Concerning Dr. Farrer's most conspicuous success—the eight volumes of the Victoria History of Lancashire—Prof. Tait writes:—"Despite Farrer's remarkable powers of work and his ability to secure ample skilled assistance, the final stages of his intended History of Lancashire would probably have been protracted into the period of the Great War and the whole plan perhaps wrecked, had he not fortunately joined forces with the promoters of the Victoria History of the Counties of England. The burden of digesting the vast mass of his topographical collections was divided with an ideal co-editor, Mr. John Brownbill, and outside contributors were found for the general articles on the political and ecclesiastical history of the county, Farrer limiting himself to those on the 'Domesday Survey' and the 'Feudal Baronage' which are good examples of his thorough and accurate method. This happy solution reached, the great undertaking steadily progressed to completion at the rate of a volume a year between 1906 and 1914." Its merits were at once recognised by the local universities, Manchester conferring upon him the Degree of Doctor of Letters, and Liverpool placed him on its staff as Honorary Reader in Local History.

Dr. Farrer likewise took a great interest in the history of the neighbouring county and began preparations for his collection of Early Yorkshire Charters (1914-16); unfortunately the increasing cost of printing caused him to suspend publication, much to the regret of students of mediaeval history. His Itinerary of Henry I, published in 1920, was the result of his study of these charters; finding it difficult to date some of them he collected all he could of that reign and by analysis was able to arrange them in a fairly chronological order. Mention ought also to be made of his contribution to the Victoria History of Yorkshire; his Domesday Book section is a laborious and well finished piece of work.

Feudal Cambridgeshire, issued in 1920, showed that his studies had passed from purely local antiquities. The success of this work, following upon his Yorkshire studies impressed upon him that after all the fiefs, however important, were only fragments of great honors which extended into many other counties. Hence he was encouraged to attempt a general feodary of England. In his Honors and Knights' Fees each barony or fee is taken by itself, and the estates of the baron and his knightly tenants are traced through the very obscure period extending from the Conquest to the time of Edward I. Two volumes of this valuable work have appeared and a third is in the press.
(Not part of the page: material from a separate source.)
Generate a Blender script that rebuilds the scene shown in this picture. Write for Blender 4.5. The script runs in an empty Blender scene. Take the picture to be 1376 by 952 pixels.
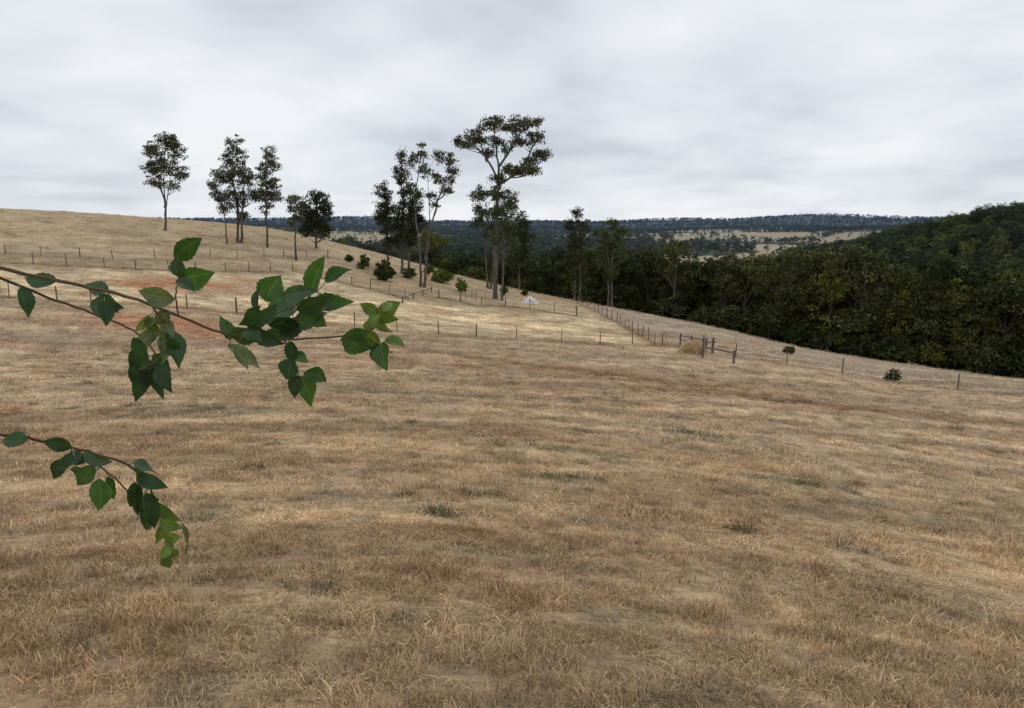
import bpy, math, random
import numpy as np
from mathutils import Vector
random.seed(7); R=np.random.default_rng(11)
scene=bpy.context.scene
scene.view_settings.view_transform='Standard'
scene.view_settings.look='None'
scene.view_settings.exposure=0
F=1005.0; TH=math.atan(176/F); CT,ST=math.cos(TH),math.sin(TH)

def ray(px,py):
    a=(px-688)/F; b=(476-py)/F
    return a, CT+b*ST, -ST+b*CT
def at(px,py,d):
    a,y,z=ray(px,py); return np.array([a/y*d,d,z/y*d])

# ---------------------------------------------------------------- noise
def _h(i,j,s):
    v=np.sin(i*127.1+j*311.7+s*74.7)*43758.5453
    return v-np.floor(v)
def vn(x,y,s=0):
    i=np.floor(x);j=np.floor(y);f=x-i;g=y-j
    f=f*f*(3-2*f);g=g*g*(3-2*g)
    return (_h(i,j,s)*(1-f)+_h(i+1,j,s)*f)*(1-g)+(_h(i,j+1,s)*(1-f)+_h(i+1,j+1,s)*f)*g
def fbm(x,y,s=0,o=4):
    t=0;a=.5
    for k in range(o):
        t=t+a*vn(x*2**k+17*k,y*2**k-9*k,s+k);a*=.5
    return t/(1-.5**o)

# ---------------------------------------------------------------- terrain
def pchip(x,Y,xn):
    x=np.asarray(x,float);Y=np.asarray(Y,float)
    h=np.diff(x);dl=(Y[1:]-Y[:-1])/h[:,None]
    m=np.zeros_like(Y);m[0]=dl[0];m[-1]=dl[-1]
    for k in range(1,len(x)-1):
        a=dl[k-1];b=dl[k];w1=2*h[k]+h[k-1];w2=h[k]+2*h[k-1]
        with np.errstate(divide='ignore',invalid='ignore'):
            v=(w1+w2)/(w1/a+w2/b)
        m[k]=np.where(a*b>0,v,0)
    i=np.clip(np.searchsorted(x,xn)-1,0,len(x)-2)
    t=((np.clip(xn,x[0],x[-1])-x[i])/h[i])[:,None]
    hh=h[i][:,None]
    return (Y[i]*(2*t**3-3*t**2+1)+m[i]*hh*(t**3-2*t**2+t)+Y[i+1]*(-2*t**3+3*t**2)+m[i+1]*hh*(t**3-t**2))
cols=[-150,0,176,350,480,640,780,950,1100,1200,1376,1550]
near={1:-3.45,3:-3.7,5:-3.95,7:-4.25,12:-5.1,20:-6.3,32:-7.8,48:-9.1}
rows={
65:[412,415,420,430,440,450,460,476,496,514,530,545],
85:[375,378,384,394,405,424,436,456,482,499,518,535],
105:[338,342,350,362,376,400,418,444,475,490,512,530],
125:[308,312,320,333,350,383,407,438,472,488,511,530],
150:[276,280,290,305,333,376,412,448,482,498,520,540],
180:[278,282,294,318,357,420,462,480,500,512,530,550],
230:[300,300,310,335,380,430,470,480,485,488,486,484],
300:[310,310,318,340,368,412,432,440,437,424,399,379],
450:[318,318,320,336,353,376,386,390,366,340,305,288],
700:[318,318,318,330,342,352,356,360,353,344,325,312],
1100:[314,314,314,320,328,334,337,338,334,327,320,315],
1700:[308,308,309,313,317,320,322,322,320,316,311,308],
2600:[304,304,305,306,308,311,312,312,309,307,304,303],
3300:[305,305,305,307,308,309,309,309,307,306,305,305],
4600:[298,298,298,298,296,300,300,297,293,295,298,298],
7500:[304]*12}
phis=np.array([math.atan((p-688)/F/ (CT+76/F*ST)) for p in cols])
rr=[];ZZ=[]
for r,z in near.items():
    rr.append(r);ZZ.append([z-0.07*r*math.sin(p) for p in phis])
for r,pys in rows.items():
    l=[]
    for px,py in zip(cols,pys):
        a,y,z=ray(px,py); l.append(z/math.hypot(a,y)*r)
    rr.append(r);ZZ.append(l)
LR=np.linspace(0,math.log(7500),700)
T1=pchip(np.log(rr),np.array(ZZ),LR)
PH=np.linspace(phis[0],phis[-1],500)
T2=pchip(phis,T1.T,PH).T
def hgt(x,y):
    x=np.asarray(x,float);y=np.asarray(y,float)
    r=np.hypot(x,y);p=np.clip(np.arctan2(x,y),PH[0],PH[-1])
    fi=np.clip(np.log(np.maximum(r,1))/LR[1],0,698.999);fj=np.clip((p-PH[0])/(PH[1]-PH[0]),0,498.999)
    i=fi.astype(int);j=fj.astype(int);a=fi-i;b=fj-j
    z=(T2[i,j]*(1-a)+T2[i+1,j]*a)*(1-b)+(T2[i,j+1]*(1-a)+T2[i+1,j+1]*a)*b
    k=np.clip((r-15)/40,0,1)
    z=z+k*(fbm(x/14,y/7,3)-.5)*.35+(fbm(x/2.2,y/1.3,5,3)-.5)*.07*np.clip(r/10,0,1)
    z=z+np.clip((r-600)/1200,0,1)*(fbm(x/480,y/480,8)-.5)*np.minimum(r*.011,46)
    return z
def ground(px,py,rmin=5.5,rmax=170):
    a,y,z=ray(px,py);l=math.hypot(a,y)
    rs=np.exp(np.linspace(math.log(rmin),math.log(rmax),3000))
    X=a/l*rs;Y=y/l*rs;H=hgt(X,Y)
    ok=np.where(H/rs>=z/l)[0]
    k=ok[0] if len(ok) else int(np.argmax(H/rs))
    return np.array([X[k],Y[k],H[k]])

# ---------------------------------------------------------------- mesh builder
class MB:
    def __init__(s): s.v=[];s.q=[];s.m=[];s.c=[];s.n=0;s.uv=[]
    def add(s,v,q,mat=0,col=(1,1,1),uv=None):
        v=np.asarray(v,float).reshape(-1,3);q=np.asarray(q,int).reshape(-1,4)
        s.v.append(v);s.q.append(q+s.n);s.m.append(np.full(len(q),mat))
        c=np.asarray(col,float)
        if c.ndim==1:c=np.tile(c,(len(v),1))
        s.c.append(c);s.n+=len(v)
        s.uv.append(np.zeros((len(v),2)) if uv is None else uv)
    def tube(s,pts,rad,k=6,mat=0,col=(1,1,1),cap=False):
        P=np.asarray(pts,float);n=len(P);rad=np.broadcast_to(np.asarray(rad,float),(n,))
        T=np.gradient(P,axis=0);T/=np.linalg.norm(T,axis=1)[:,None]+1e-9
        ref=np.array([0,0,1.]) if abs(T[0,2])<.8 else np.array([1.,0,0])
        A=np.cross(T,ref);A/=np.linalg.norm(A,axis=1)[:,None]+1e-9;B=np.cross(T,A)
        an=np.arange(k)/k*2*math.pi
        V=P[:,None]+rad[:,None,None]*(np.cos(an)[None,:,None]*A[:,None]+np.sin(an)[None,:,None]*B[:,None])
        q=[]
        for i in range(n-1):
            for j in range(k):
                q.append([i*k+j,i*k+(j+1)%k,(i+1)*k+(j+1)%k,(i+1)*k+j])
        if cap and k==6:
            for o in (0,(n-1)*k): q+= [[o,o+1,o+2,o+3],[o,o+3,o+4,o+5]]
        s.add(V.reshape(-1,3),q,mat,col)
    def box(s,c,sx,sy,sz,rot=0,mat=0,col=(1,1,1),bev=0):
        def ring(f,z):
            b=bev
            p=[(-sx/2*f+b,-sy/2*f),(sx/2*f-b,-sy/2*f),(sx/2*f,-sy/2*f+b),(sx/2*f,sy/2*f-b),(sx/2*f-b,sy/2*f),(-sx/2*f+b,sy/2*f),(-sx/2*f,sy/2*f-b),(-sx/2*f,-sy/2*f+b)]
            return [(x*math.cos(rot)-y*math.sin(rot)+c[0],x*math.sin(rot)+y*math.cos(rot)+c[1],c[2]+z) for x,y in p]
        V=ring(.96,0)+ring(1,.06*sz)+ring(1,.92*sz)+ring(.92,sz)
        q=[[i*8+j,i*8+(j+1)%8,(i+1)*8+(j+1)%8,(i+1)*8+j] for i in range(3) for j in range(8)]
        q+=[[24,25,26,27],[24,27,28,31],[28,29,30,31]]
        s.add(V,q,mat,col)
    def make(s,name,mats,parent=None,smooth=False,link=True,uv=False,origin=None):
        V=np.concatenate(s.v);Q=np.concatenate(s.q)
        if origin is not None: V=V-np.asarray(origin)
        me=bpy.data.meshes.new(name)
        me.vertices.add(len(V));me.vertices.foreach_set('co',V.astype(np.float32).ravel())
        me.loops.add(len(Q)*4);me.loops.foreach_set('vertex_index',Q.astype(np.int32).ravel())
        me.polygons.add(len(Q));me.polygons.foreach_set('loop_start',(np.arange(len(Q))*4).astype(np.int32))
        me.polygons.foreach_set('material_index',np.concatenate(s.m).astype(np.int32))
        me.polygons.foreach_set('use_smooth',np.full(len(Q),smooth))
        C=np.concatenate(s.c);C=np.concatenate([C,np.ones((len(C),1))],1)
        ca=me.color_attributes.new('Col','FLOAT_COLOR','POINT');ca.data.foreach_set('color',C.astype(np.float32).ravel())
        if uv:
            u=me.uv_layers.new(name='UVMap');U=np.concatenate(s.uv)[Q.ravel()]
            u.data.foreach_set('uv',U.astype(np.float32).ravel())
        me.update(calc_edges=True);me.validate()
        for m in mats: me.materials.append(m)
        o=bpy.data.objects.new(name,me)
        if link: scene.collection.objects.link(o)
        if origin is not None:o.location=origin
        if parent: o.parent=parent
        return o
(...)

Dr. Farrer also defrayed the cost of transcribing for the Chetham Society the second volume of the Coucher Book of Furness Abbey, and the first volume of Lancaster Quarter Sessions Records.

These Records of Kendale will reveal the indefatigable nature of his work. They are the result of an accumulated mass of notes, jotted down on scraps of paper at odd times whenever a Westmorland note came before him, but with the source of the information carefully appended in almost every case. Indeed all that he wrote is distinguished by scholarly thoroughness so that any mistakes found herein are due to the present editor who has had the work of sorting out the material, arranging the items into parishes, compiling them in chronological order and passing them through the press.

The tale of an output, which few scholars self trained and working remote from public libraries can have surpassed, will not be complete without reference to the innumerable articles contributed to the various Antiquarian Society Transactions or to his financial assistance to the Pipe Roll and other Record-printing Societies.

In 1920 Dr. Farrer came to reside in Westmorland, building on to Whitbarrow Lodge a magnificent library, which contains a collection of books and manuscript records that were always placed at the disposal of historical students, to whom also he was ever ready with encouragement.